Across the region, three issues dominate the urban transport scene. The first is an unfinished business from the previous decade, namely the lack of fully coherent fare-subsidy policies in urban public transport. The prevalent fare levels result in a subsidy load still too large to be sustained by public budgets, threatening the long-term prospects of this mode, with potentially damaging environmental consequences. On the demand side, the main obstacle to fare increases remains not poverty but a lack of significant wage growth for the majority of the population and the simultaneity of price pressures in basic urban infrastructure and services. Large population segments resist losing price privileges until they have experienced tangible gains from the reforms. On the government side, the expenditure capacity of local governments remains a problem, as are the intergovernmental relations when it comes to deciding on general fares, discounts and exemptions, compensation and subsidies. The second issue is also an inherited one – the relative roles of the public and private sector in the provision of public transport services and the form of competitive mechanisms therein.
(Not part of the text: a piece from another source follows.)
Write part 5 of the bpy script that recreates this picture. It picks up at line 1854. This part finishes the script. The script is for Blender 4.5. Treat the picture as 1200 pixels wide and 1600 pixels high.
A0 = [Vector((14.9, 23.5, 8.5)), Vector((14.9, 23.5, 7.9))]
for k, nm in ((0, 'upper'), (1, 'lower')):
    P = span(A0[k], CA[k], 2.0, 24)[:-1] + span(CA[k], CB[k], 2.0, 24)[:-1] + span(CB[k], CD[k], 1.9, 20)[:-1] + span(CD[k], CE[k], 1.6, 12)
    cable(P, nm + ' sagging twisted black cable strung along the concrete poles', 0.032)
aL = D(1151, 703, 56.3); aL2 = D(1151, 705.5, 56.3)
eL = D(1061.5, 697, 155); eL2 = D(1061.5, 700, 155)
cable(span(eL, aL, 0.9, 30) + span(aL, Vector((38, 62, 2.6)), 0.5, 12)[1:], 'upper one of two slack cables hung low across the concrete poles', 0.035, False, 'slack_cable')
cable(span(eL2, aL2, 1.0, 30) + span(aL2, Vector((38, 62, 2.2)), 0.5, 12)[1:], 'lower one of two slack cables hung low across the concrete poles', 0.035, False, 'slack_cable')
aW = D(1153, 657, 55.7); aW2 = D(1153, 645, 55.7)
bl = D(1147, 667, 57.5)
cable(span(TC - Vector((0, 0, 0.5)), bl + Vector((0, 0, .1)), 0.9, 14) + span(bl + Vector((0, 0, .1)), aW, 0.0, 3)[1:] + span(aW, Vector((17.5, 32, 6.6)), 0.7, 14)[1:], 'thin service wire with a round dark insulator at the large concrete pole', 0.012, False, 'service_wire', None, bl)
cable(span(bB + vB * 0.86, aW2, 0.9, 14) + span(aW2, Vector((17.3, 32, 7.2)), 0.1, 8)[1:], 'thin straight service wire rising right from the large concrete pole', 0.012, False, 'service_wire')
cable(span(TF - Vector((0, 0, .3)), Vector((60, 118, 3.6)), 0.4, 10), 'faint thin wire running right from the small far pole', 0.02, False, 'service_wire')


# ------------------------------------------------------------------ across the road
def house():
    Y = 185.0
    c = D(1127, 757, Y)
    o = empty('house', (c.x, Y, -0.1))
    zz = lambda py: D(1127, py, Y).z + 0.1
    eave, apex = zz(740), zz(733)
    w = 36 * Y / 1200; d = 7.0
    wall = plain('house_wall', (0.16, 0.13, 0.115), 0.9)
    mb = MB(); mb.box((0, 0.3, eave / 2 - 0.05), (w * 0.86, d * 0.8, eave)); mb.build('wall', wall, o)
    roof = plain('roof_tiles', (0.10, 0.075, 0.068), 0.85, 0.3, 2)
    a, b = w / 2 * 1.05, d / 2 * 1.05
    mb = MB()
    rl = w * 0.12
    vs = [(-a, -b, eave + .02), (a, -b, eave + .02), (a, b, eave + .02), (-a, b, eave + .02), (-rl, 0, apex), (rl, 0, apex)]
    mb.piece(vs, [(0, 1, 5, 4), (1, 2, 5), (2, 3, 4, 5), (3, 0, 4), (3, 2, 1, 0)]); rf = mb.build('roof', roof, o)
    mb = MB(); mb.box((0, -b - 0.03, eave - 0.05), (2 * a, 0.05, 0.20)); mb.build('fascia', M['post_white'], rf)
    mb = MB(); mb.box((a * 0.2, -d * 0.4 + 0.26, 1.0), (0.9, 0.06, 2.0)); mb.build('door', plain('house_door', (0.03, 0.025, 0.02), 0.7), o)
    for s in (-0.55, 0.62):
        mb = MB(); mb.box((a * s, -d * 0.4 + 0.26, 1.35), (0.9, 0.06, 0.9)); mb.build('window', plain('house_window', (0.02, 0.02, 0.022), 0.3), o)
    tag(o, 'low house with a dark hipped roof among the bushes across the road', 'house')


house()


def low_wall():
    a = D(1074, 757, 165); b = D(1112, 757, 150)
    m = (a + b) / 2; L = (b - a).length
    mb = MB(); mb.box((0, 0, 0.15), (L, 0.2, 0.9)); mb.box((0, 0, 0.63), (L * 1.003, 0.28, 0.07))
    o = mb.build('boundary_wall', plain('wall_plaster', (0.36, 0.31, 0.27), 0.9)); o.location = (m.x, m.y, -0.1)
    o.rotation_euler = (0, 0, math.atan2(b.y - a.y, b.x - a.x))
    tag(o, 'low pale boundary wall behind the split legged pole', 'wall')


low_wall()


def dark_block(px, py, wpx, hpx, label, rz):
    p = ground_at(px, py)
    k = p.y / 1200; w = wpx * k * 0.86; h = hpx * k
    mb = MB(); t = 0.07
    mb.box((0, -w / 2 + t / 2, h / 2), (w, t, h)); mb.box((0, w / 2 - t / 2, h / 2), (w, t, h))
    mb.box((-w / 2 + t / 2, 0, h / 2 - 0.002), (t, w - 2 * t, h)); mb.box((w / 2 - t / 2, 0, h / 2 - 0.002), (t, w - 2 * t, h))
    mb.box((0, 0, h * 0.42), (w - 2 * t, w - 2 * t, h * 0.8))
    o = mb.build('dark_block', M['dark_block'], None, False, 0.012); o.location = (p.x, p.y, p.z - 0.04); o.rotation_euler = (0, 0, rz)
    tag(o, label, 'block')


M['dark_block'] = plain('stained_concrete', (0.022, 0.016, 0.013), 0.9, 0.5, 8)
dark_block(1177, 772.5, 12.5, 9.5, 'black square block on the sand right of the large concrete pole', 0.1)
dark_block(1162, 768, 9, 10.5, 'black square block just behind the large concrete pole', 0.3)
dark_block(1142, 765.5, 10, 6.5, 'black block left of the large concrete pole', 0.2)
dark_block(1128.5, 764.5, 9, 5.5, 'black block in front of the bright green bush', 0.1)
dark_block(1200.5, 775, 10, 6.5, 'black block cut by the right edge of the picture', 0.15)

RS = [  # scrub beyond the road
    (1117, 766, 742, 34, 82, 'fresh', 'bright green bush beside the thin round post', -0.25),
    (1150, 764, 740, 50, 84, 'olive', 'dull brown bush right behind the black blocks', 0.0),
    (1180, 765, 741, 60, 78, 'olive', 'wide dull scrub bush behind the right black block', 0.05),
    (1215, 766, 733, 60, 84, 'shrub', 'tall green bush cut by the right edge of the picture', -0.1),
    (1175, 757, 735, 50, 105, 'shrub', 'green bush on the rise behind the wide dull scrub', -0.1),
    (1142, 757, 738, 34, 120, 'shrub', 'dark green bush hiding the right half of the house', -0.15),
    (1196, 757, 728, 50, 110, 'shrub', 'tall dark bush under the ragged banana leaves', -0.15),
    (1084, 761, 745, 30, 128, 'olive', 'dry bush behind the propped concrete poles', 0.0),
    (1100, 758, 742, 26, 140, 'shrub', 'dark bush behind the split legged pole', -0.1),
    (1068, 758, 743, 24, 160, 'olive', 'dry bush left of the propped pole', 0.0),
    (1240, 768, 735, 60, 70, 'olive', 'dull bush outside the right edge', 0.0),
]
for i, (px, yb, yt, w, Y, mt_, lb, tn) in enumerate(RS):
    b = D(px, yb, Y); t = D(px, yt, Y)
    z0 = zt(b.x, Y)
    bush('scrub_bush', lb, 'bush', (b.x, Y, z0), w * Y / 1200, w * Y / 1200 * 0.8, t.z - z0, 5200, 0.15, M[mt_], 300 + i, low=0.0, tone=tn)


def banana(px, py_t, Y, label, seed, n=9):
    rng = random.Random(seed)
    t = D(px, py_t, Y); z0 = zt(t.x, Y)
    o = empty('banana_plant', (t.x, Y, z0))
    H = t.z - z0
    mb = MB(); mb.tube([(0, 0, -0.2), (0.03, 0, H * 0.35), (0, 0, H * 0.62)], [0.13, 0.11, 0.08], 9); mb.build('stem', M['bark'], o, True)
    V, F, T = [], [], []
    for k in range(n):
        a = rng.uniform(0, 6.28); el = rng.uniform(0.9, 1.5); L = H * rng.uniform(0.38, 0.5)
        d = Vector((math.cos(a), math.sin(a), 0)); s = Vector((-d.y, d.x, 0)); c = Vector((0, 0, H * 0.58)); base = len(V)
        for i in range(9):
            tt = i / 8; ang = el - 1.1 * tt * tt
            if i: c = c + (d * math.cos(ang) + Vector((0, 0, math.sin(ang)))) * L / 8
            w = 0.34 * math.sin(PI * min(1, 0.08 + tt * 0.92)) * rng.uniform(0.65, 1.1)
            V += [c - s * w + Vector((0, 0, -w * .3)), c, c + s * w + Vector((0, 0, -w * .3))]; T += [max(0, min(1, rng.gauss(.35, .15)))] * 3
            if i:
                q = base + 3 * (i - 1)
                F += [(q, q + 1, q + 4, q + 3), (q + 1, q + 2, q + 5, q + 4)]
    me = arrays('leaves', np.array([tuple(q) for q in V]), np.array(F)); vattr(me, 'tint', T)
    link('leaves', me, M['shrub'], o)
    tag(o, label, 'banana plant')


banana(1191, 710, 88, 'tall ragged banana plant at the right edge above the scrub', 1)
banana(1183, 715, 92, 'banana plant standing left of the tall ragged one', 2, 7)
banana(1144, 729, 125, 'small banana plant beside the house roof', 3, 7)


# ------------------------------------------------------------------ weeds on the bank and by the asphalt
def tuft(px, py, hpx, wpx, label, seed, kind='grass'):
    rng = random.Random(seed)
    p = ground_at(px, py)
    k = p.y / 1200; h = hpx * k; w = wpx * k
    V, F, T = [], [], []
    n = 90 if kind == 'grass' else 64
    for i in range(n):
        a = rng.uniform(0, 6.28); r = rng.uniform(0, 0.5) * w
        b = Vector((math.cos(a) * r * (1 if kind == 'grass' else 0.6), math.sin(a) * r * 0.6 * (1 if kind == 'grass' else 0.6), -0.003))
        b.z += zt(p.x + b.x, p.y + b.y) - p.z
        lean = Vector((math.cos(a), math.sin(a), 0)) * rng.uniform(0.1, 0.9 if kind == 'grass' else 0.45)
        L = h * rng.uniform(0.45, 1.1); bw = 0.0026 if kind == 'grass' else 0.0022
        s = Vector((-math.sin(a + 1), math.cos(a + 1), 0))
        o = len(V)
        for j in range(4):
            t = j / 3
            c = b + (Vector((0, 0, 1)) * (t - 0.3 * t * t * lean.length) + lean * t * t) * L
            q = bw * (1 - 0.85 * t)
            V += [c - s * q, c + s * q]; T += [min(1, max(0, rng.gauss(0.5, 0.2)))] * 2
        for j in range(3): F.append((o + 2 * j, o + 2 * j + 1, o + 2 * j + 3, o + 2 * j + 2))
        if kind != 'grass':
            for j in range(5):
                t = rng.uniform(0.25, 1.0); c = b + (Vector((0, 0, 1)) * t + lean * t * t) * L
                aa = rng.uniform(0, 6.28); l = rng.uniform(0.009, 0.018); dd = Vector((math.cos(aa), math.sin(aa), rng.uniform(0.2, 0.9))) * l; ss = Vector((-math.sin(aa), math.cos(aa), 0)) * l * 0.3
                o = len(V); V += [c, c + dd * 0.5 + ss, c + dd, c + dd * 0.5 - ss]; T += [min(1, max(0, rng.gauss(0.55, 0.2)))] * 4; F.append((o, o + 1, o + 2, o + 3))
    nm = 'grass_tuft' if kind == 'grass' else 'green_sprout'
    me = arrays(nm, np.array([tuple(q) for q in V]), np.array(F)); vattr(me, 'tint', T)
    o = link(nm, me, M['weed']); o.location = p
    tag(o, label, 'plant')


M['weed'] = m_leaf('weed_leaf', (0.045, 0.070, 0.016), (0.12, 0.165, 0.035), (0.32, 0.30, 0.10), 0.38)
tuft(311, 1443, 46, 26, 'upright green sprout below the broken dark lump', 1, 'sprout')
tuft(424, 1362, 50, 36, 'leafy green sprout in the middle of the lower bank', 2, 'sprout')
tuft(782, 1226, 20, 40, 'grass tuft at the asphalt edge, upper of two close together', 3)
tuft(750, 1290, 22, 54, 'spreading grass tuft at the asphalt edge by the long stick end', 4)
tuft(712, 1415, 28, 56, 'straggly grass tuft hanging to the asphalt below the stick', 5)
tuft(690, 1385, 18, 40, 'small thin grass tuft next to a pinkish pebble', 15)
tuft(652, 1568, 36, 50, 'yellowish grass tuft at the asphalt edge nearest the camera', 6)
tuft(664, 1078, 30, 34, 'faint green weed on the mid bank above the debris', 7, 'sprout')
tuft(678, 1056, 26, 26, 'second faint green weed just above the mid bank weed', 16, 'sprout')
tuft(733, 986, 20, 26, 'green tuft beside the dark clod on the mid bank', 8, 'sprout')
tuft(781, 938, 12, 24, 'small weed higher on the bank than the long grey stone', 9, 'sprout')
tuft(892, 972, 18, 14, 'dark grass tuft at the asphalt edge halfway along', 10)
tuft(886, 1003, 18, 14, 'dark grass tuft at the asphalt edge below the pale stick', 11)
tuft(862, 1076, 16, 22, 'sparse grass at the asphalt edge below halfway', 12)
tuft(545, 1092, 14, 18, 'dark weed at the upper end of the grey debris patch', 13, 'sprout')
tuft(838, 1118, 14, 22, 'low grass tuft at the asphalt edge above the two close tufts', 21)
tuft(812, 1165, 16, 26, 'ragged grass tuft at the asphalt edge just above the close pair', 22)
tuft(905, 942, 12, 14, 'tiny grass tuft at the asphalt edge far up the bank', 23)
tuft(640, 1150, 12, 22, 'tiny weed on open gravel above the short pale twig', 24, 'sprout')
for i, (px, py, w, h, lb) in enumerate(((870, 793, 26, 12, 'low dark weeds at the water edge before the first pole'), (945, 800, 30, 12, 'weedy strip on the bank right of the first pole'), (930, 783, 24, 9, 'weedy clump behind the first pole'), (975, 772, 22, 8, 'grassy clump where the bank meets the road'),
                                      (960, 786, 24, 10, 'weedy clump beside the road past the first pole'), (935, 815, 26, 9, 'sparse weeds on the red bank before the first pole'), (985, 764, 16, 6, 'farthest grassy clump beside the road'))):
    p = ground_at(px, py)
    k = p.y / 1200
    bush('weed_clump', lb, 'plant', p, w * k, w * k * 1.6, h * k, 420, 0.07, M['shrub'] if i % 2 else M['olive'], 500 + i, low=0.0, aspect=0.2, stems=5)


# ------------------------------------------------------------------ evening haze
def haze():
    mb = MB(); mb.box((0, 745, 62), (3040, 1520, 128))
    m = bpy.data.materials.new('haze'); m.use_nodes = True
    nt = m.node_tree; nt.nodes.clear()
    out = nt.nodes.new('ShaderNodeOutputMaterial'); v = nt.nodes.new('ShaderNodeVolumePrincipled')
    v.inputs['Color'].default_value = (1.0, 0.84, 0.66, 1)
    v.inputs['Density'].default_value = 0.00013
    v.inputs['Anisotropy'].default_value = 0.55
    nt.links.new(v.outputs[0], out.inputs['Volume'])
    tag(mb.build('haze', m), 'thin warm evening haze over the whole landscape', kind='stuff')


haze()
Public-owned and still less-than-efficient monopolies are dominant in the more prosperous west of the region, while heterogeneous mixes of public and private owned operators, the latter with varying degrees of regulation, co-exist in the eastern part of the region. The third issue is an emerging one - the rise of motorization at unprecedented rates. Some cities in ECA have reached ownership levels typical in Western Europe (400 autos per 1,000 population). Car users are free of constraints of point-of-service pricing and bear a relatively light load of fuel taxation. Road use pricing and funding, nationally and in cities, are still in the infancy, with the chain from fuel taxes to city road budgets especially long. All this, against the backdrop of scarce road space in major cities, poses new problems of traffic management and urban road planning, and also exacerbates the problems of street-based public transport services.